> [Exercise task]:
Quote exactly and only this range of lines in the data below: the line that holds "Continue the Blender" to the line that holds "compound([a, a *", both included.

*****

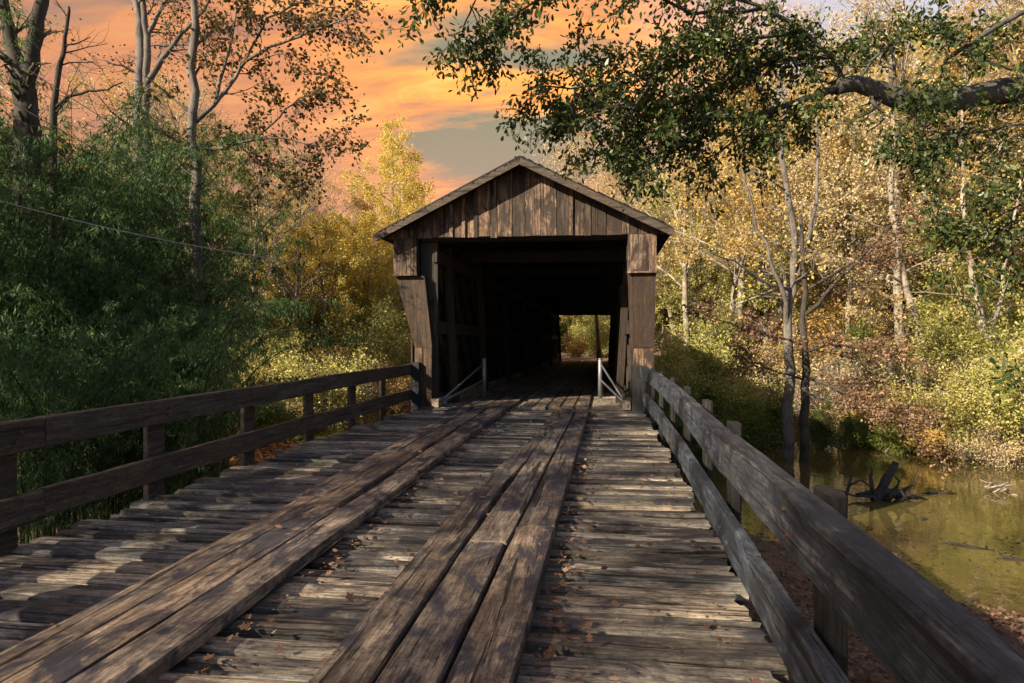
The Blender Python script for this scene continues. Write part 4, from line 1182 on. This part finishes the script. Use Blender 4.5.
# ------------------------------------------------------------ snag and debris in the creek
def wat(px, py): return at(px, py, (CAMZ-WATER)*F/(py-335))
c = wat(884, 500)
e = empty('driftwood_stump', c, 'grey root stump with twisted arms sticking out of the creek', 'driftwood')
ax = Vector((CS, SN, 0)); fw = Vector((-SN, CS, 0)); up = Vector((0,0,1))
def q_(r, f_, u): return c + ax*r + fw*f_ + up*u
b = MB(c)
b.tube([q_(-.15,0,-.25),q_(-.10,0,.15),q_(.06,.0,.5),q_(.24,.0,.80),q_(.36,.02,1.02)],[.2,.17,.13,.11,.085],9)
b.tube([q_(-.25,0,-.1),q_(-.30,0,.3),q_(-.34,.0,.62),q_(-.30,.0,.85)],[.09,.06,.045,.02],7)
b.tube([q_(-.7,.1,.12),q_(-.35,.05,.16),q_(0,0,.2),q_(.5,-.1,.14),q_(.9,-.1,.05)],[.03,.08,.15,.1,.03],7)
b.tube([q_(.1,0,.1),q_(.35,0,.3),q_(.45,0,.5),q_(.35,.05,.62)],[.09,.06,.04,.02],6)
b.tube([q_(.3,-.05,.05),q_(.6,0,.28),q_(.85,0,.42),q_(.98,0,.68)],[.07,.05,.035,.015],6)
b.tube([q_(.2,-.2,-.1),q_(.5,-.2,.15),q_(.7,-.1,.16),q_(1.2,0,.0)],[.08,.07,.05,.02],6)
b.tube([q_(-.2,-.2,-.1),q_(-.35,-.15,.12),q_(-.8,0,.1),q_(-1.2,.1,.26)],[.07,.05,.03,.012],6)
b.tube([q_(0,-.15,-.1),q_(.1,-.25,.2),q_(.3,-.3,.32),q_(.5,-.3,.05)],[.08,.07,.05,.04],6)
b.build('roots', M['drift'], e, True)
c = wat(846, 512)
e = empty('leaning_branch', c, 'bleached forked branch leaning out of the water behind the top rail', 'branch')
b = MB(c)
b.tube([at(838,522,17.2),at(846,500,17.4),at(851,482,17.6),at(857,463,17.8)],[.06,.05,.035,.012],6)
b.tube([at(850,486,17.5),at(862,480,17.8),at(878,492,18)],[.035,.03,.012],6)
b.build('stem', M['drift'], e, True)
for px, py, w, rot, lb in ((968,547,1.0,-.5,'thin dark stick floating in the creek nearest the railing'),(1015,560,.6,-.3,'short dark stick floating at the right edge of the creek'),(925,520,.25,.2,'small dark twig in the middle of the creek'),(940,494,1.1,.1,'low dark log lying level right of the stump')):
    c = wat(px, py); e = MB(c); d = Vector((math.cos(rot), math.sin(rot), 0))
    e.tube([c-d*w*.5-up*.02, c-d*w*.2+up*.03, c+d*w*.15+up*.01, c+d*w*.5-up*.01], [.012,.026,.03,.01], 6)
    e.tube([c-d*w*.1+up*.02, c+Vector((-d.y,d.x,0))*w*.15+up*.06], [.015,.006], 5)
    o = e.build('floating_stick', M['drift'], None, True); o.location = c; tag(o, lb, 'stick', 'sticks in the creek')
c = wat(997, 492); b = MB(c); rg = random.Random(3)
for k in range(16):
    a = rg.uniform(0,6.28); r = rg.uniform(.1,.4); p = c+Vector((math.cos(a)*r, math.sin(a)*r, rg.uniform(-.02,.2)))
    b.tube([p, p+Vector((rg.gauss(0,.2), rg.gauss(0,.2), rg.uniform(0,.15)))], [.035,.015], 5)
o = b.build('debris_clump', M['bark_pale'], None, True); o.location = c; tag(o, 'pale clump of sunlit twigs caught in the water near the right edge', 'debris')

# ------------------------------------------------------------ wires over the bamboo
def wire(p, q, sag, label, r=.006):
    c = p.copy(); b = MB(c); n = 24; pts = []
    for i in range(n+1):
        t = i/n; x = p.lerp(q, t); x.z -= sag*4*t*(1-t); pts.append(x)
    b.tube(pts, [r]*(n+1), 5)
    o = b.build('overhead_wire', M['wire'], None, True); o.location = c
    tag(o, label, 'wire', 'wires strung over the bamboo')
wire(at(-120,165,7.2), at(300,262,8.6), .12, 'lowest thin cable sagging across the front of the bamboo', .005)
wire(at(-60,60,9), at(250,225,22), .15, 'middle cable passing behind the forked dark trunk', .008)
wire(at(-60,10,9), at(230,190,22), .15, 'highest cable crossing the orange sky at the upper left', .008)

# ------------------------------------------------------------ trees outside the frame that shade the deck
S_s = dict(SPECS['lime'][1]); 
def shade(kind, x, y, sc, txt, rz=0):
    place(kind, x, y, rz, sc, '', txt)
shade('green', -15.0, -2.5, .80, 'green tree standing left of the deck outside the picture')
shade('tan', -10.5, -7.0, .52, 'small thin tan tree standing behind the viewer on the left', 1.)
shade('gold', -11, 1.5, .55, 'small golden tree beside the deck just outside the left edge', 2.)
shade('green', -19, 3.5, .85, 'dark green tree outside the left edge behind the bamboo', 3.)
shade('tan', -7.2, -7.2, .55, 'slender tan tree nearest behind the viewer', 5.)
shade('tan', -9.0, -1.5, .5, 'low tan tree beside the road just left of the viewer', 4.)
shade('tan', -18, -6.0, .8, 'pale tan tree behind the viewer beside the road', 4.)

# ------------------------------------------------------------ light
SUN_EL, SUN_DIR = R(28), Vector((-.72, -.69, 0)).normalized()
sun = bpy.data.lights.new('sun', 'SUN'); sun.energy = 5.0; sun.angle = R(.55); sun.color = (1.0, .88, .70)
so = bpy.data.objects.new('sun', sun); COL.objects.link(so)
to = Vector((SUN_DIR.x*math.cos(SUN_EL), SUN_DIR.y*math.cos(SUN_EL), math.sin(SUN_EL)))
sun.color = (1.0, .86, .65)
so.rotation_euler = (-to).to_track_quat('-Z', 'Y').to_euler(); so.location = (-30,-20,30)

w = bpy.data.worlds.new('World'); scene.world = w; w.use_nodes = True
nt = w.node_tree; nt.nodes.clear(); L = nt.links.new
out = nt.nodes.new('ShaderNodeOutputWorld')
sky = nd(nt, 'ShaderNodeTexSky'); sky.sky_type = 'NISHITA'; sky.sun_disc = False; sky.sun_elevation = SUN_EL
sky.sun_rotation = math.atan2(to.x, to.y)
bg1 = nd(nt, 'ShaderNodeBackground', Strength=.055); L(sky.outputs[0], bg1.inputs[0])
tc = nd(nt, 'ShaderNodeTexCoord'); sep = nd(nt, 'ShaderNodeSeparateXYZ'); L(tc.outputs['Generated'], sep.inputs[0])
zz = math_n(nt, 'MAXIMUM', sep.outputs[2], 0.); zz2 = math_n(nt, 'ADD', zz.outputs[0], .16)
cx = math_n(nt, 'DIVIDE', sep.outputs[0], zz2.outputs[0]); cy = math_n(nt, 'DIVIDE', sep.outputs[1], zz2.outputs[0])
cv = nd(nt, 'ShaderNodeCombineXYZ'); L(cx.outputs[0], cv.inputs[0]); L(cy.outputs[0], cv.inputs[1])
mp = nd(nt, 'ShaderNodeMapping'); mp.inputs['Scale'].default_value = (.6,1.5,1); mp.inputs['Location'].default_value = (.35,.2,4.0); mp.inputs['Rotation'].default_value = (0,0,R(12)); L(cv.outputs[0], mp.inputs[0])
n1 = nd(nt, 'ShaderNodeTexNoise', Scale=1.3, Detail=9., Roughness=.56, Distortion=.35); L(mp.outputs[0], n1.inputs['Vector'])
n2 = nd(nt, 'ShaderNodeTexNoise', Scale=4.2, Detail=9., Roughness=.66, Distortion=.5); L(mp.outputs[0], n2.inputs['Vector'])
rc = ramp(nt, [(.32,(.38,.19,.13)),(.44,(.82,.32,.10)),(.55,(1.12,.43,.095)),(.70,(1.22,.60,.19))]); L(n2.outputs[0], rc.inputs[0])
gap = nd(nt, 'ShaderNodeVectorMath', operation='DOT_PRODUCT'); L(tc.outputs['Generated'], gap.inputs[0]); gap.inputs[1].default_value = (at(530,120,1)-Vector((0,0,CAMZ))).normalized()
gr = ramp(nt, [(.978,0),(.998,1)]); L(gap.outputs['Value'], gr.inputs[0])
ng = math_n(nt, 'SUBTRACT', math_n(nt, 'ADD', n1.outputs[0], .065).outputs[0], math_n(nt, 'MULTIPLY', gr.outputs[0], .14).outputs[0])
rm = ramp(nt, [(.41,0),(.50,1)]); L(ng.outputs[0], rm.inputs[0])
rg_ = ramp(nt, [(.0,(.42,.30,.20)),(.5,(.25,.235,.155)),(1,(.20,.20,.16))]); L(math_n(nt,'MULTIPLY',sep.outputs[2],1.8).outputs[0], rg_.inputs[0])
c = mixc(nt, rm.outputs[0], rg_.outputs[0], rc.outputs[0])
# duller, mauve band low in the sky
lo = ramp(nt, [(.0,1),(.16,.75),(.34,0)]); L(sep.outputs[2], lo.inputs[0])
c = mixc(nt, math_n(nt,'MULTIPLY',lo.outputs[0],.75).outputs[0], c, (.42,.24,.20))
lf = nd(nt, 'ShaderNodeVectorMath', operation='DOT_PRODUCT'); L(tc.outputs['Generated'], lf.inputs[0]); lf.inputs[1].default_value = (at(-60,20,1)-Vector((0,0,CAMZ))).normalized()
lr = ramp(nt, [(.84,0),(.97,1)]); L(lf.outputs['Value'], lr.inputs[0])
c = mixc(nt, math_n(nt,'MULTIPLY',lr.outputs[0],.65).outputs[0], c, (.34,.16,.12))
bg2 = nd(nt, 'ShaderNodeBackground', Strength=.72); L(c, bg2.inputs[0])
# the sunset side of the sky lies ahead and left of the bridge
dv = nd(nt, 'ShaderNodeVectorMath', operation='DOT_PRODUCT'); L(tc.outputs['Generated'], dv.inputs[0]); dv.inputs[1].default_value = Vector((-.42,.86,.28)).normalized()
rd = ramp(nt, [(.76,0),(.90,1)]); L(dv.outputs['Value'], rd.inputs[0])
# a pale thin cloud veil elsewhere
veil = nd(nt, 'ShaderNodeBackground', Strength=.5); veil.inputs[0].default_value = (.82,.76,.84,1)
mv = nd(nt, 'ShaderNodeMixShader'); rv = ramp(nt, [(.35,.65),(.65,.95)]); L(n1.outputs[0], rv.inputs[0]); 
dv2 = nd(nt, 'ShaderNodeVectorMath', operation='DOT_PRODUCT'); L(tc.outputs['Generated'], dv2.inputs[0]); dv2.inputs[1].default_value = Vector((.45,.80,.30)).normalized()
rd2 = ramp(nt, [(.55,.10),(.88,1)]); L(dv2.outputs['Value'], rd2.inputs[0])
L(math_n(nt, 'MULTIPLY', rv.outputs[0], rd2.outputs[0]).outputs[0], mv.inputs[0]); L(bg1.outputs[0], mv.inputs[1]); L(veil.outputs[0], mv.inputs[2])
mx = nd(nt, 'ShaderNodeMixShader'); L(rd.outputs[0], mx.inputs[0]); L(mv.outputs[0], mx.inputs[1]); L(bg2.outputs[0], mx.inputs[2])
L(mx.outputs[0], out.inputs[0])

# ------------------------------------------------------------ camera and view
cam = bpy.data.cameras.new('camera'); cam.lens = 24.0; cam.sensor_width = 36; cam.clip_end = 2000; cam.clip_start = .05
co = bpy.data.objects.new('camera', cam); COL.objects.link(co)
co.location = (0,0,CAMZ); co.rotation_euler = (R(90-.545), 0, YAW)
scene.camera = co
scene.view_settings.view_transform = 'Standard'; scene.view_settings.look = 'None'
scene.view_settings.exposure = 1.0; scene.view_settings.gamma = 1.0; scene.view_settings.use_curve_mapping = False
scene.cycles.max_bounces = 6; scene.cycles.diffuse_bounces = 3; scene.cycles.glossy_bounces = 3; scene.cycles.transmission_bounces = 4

*****

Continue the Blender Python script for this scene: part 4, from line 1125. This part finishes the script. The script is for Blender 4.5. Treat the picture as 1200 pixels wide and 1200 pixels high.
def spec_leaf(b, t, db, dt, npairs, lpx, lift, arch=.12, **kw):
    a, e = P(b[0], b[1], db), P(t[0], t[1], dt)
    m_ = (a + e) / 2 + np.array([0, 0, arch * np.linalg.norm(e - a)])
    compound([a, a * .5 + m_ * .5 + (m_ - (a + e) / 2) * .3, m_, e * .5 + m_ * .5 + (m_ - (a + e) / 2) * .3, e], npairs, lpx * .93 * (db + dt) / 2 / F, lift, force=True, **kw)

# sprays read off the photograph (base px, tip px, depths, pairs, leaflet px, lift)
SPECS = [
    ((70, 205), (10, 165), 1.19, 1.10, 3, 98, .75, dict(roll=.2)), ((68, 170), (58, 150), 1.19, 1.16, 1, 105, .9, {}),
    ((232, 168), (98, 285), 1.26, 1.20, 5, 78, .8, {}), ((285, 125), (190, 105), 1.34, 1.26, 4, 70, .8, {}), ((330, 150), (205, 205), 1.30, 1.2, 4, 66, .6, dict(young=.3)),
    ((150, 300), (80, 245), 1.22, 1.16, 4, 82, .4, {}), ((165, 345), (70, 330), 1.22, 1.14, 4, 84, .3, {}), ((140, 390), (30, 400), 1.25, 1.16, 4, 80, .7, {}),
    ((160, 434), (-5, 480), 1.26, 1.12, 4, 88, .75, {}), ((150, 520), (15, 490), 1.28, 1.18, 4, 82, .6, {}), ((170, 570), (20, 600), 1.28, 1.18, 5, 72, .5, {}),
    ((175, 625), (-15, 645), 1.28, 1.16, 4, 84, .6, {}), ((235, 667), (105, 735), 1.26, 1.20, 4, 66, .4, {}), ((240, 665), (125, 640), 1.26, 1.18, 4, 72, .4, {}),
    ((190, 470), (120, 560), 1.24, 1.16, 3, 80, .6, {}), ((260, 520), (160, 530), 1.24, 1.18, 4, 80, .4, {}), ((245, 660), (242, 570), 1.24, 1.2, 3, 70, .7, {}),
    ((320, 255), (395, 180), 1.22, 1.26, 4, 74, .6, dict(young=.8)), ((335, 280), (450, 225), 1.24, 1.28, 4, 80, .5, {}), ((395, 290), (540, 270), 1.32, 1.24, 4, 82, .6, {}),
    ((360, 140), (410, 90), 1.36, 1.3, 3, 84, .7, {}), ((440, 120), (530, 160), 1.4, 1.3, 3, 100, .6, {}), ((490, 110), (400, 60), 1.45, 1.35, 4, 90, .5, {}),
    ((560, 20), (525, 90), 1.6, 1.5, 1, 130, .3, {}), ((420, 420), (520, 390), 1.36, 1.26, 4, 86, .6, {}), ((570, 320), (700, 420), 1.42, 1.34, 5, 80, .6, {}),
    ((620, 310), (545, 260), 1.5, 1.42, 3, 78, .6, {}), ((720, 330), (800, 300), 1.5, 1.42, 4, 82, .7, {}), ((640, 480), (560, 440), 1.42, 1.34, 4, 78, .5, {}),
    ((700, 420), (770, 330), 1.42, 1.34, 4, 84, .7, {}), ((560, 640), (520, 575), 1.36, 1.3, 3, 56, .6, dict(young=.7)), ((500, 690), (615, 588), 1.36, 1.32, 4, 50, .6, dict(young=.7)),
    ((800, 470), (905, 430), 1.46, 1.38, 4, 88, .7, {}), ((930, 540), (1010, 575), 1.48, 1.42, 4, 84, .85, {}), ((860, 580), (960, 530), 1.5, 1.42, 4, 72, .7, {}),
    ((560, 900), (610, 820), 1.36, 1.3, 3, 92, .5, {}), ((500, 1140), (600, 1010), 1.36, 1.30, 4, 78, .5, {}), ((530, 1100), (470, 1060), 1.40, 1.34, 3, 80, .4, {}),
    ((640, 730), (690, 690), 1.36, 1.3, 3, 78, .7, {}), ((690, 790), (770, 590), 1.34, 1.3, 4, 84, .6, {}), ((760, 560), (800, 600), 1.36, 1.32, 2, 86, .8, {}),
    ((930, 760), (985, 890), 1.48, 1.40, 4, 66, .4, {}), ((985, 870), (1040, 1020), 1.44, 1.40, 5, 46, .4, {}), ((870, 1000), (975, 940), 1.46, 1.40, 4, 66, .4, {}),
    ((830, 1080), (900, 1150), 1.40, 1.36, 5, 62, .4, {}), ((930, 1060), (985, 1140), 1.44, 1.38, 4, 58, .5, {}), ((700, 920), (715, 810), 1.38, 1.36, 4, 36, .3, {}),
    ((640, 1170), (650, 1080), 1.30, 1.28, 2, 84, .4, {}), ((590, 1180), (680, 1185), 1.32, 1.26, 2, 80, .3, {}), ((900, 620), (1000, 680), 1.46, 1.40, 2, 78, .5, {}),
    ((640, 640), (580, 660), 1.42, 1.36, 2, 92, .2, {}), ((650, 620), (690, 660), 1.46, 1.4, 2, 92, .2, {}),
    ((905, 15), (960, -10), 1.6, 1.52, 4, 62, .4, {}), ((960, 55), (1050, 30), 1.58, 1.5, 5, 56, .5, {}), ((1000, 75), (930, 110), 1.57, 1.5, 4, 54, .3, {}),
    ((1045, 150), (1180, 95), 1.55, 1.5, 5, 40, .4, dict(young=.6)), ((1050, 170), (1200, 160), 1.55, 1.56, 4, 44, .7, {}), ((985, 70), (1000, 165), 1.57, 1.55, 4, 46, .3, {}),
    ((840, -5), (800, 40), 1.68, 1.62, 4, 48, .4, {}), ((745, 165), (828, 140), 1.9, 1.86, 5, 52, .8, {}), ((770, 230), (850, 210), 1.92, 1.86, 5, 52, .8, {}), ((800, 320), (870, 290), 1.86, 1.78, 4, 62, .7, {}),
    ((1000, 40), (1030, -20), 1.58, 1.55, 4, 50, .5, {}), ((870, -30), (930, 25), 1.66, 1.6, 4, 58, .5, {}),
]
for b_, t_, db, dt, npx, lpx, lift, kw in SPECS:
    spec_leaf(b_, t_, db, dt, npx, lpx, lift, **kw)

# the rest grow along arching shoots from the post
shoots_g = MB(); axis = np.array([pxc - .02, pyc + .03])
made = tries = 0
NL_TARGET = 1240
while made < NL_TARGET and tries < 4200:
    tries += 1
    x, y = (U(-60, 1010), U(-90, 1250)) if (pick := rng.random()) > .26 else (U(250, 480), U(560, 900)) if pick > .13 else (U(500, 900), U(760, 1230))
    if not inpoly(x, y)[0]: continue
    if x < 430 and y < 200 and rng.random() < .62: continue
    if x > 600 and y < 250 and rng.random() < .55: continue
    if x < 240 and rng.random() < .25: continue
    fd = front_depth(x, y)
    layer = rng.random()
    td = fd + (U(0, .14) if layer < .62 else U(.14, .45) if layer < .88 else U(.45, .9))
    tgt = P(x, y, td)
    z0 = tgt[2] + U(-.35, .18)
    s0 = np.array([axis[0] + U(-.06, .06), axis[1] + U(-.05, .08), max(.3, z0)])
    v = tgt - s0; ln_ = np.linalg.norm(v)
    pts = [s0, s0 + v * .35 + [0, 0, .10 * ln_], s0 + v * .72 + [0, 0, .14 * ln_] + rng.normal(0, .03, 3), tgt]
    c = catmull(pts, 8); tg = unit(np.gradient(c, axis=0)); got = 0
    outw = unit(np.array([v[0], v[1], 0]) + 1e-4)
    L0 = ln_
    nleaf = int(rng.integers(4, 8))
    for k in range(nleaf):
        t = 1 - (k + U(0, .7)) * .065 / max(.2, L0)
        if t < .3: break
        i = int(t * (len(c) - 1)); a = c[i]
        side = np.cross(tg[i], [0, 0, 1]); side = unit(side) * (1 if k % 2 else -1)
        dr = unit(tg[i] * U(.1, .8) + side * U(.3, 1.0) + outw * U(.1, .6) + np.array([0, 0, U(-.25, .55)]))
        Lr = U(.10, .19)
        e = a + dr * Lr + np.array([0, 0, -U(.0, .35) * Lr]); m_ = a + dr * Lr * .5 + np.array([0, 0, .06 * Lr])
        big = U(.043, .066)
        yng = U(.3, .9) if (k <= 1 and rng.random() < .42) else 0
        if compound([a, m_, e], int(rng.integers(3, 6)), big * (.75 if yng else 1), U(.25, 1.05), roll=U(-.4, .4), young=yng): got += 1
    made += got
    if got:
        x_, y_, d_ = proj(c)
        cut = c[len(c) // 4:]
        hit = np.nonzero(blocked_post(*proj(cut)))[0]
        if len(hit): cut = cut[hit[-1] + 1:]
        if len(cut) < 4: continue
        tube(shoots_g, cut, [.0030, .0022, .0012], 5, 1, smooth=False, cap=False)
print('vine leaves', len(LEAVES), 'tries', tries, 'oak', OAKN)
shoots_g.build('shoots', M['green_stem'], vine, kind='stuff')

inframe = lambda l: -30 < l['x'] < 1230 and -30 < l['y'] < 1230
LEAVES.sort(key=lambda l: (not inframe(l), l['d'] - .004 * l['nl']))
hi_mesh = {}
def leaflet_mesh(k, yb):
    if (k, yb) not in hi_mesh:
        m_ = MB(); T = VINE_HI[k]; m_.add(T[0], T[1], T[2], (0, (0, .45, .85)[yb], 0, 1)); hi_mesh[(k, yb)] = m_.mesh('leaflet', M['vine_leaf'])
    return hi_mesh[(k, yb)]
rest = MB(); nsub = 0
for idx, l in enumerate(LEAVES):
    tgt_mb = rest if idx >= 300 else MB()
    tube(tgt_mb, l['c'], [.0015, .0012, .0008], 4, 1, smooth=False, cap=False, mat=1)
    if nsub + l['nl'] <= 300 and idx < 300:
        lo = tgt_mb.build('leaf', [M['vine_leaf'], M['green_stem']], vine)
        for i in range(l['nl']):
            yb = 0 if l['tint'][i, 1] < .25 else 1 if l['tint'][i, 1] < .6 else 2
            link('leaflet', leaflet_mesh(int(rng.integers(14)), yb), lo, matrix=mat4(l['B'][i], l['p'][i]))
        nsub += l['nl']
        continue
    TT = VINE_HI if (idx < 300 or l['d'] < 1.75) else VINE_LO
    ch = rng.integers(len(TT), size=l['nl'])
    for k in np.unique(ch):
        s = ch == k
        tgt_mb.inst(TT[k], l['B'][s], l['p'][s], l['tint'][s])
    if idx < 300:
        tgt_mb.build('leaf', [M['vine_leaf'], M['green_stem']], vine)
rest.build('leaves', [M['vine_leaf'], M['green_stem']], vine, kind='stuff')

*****

> [Output]:
Continue the Blender Python script for this scene: part 4, from line 1125. This part finishes the script. The script is for Blender 4.5. Treat the picture as 1200 pixels wide and 1200 pixels high.
def spec_leaf(b, t, db, dt, npairs, lpx, lift, arch=.12, **kw):
    a, e = P(b[0], b[1], db), P(t[0], t[1], dt)
    m_ = (a + e) / 2 + np.array([0, 0, arch * np.linalg.norm(e - a)])
    compound([a, a * .5 + m_ * .5 + (m_ - (a + e) / 2) * .3, m_, e * .5 + m_ * .5 + (m_ - (a + e) / 2) * .3, e], npairs, lpx * .93 * (db + dt) / 2 / F, lift, force=True, **kw)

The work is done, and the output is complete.